NEW YORK — The New York City Council voted unanimously Wednesday to significantly restrict Airbnb and other online home rental services, joining a growing movement of cities around the globe in stepping up regulation of the so-called sharing economy.

The bill aims to prevent landlords and tenants from illegally renting out apartments for a few days at a time to tourists, a phenomenon that the city says has aggravated the housing crisis by making short-term rentals more profitable than long-term leases.

Online rental services like Airbnb and HomeAway would be required to provide the addresses and names of hosts to the city’s Office of Special Enforcement every month and to note whether rentals are for a whole apartment or just a room.

If the bill is signed into law, New York will join cities like San Francisco; New Orleans; Barcelona, Spain; and Vancouver, British Columbia, in regulating companies that profit from facilitating short-term rentals.

New York City is Airbnb’s largest domestic market, but under state law, it is illegal in most buildings for an apartment to be rented out for less than 30 days unless the permanent tenant is residing in the apartment at the same time. The new disclosure requirements would make it much easier for the city to enforce the state law and could lead to many of the 50,000 units rented through Airbnb in the city coming off the market. After similar rules went into effect in San Francisco, listings fell by half.

“The vacancy rate in New York City is very low,” Council Speaker Corey Johnson said before the vote. “We’re in an affordable housing crisis. We’re in a homelessness crisis. And Airbnb will not give us this data.”

A City Hall spokeswoman said the new restrictions had the support of Mayor Bill de Blasio, who has made affordable housing one of his priorities, and he is expected to sign the bill into law.

Companies will face fines of up to $1,500 for each listing they fail to disclose, down from the $25,000 originally proposed.

Airbnb opposed the bill, arguing that it would hurt everyday New Yorkers who were renting spare rooms in their apartments to make ends meet. Throughout the debate over the bill, the company accused City Council members of kowtowing to the hotel industry. Last month Airbnb published a list of City Council members and how much the hotel industry had contributed to each of their campaigns.

“After taking hundreds of thousands of dollars in campaign contributions from the hotel industry, we’re not surprised the City Council refused to meet with their own constituents who rely on home sharing to pay the bills and then voted to protect the profits of big hotels,” Liz DeBold Fusco, a spokeswoman for Airbnb, said in a statement, adding that the bill would violate the privacy of the sites’ users and subject them to “unchecked, aggressive harassment.”

The question of what would be best for “ordinary New Yorkers” was at the heart of the debate.
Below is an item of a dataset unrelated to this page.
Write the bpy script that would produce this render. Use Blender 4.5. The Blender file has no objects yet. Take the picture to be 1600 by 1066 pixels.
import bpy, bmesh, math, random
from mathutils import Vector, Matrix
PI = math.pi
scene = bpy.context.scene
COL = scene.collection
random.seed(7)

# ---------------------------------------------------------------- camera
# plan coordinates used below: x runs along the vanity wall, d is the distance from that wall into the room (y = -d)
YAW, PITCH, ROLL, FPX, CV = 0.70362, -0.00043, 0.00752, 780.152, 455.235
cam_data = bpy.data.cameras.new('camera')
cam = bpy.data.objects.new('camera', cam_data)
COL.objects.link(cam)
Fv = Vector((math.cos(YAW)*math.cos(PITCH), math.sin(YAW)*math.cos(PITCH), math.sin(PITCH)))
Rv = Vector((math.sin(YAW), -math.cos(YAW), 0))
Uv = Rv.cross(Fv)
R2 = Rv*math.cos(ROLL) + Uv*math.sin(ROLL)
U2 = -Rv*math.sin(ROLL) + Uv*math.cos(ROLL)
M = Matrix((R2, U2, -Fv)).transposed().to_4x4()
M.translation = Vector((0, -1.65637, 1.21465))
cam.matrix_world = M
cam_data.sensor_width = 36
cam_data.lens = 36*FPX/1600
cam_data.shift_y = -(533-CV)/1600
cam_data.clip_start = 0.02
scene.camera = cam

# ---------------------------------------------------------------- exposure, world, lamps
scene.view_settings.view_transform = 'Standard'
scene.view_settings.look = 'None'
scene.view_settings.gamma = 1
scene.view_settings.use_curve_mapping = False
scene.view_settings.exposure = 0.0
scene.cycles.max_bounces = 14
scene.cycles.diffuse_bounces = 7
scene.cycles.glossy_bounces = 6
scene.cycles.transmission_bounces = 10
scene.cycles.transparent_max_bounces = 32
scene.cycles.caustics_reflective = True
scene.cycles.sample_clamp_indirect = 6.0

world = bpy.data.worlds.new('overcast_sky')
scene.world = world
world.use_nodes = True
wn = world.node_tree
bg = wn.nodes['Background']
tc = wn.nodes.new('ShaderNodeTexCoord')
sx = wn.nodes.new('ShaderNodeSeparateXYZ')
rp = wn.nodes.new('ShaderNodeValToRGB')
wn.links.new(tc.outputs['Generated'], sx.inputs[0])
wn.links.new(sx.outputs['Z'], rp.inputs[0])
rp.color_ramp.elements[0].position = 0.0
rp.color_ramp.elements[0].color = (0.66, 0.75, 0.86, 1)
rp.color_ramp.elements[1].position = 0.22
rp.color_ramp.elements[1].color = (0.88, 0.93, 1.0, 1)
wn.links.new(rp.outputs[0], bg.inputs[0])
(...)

A report from the School of Urban Planning at McGill University, commissioned by the hotel workers union, found that nearly half of the New York City rental revenue on Airbnb was earned by 10 percent of hosts in the city, undercutting the company’s argument that regular New Yorkers benefit widely from short-term rentals.

“Occasional hosts might be the numerical majority of hosts, but they account for a surprisingly small proportion of the actual rental activity on Airbnb and earn a surprisingly small proportion of the actual revenue,” the report said.

An April report from the City Comptroller’s Office found that Airbnb was exacerbating the city’s affordable housing crisis, especially in crowded or gentrifying neighborhoods. Overall, renters paid an additional $616 million in 2016 because of Airbnb, according to the report.

Airbnb disputed the methodology of both reports, accusing the McGill authors of having an “anti-home-sharing bias.” And on Wednesday, the day of the City Council vote, an Airbnb host sued the city, alleging retaliation for speaking out in support of home-sharing in June. Airbnb is financing the host’s suit.

City officials said the bill focused primarily on large-scale commercial landlords who were gaming the system.

“Yes, sometimes it’s the common New Yorker,” said Councilwoman Carlina Rivera, who introduced the bill. “But many times, especially in my district, these are landlords who are taking rent-regulated units out of the housing stock because they’d rather get a lot more money per night.”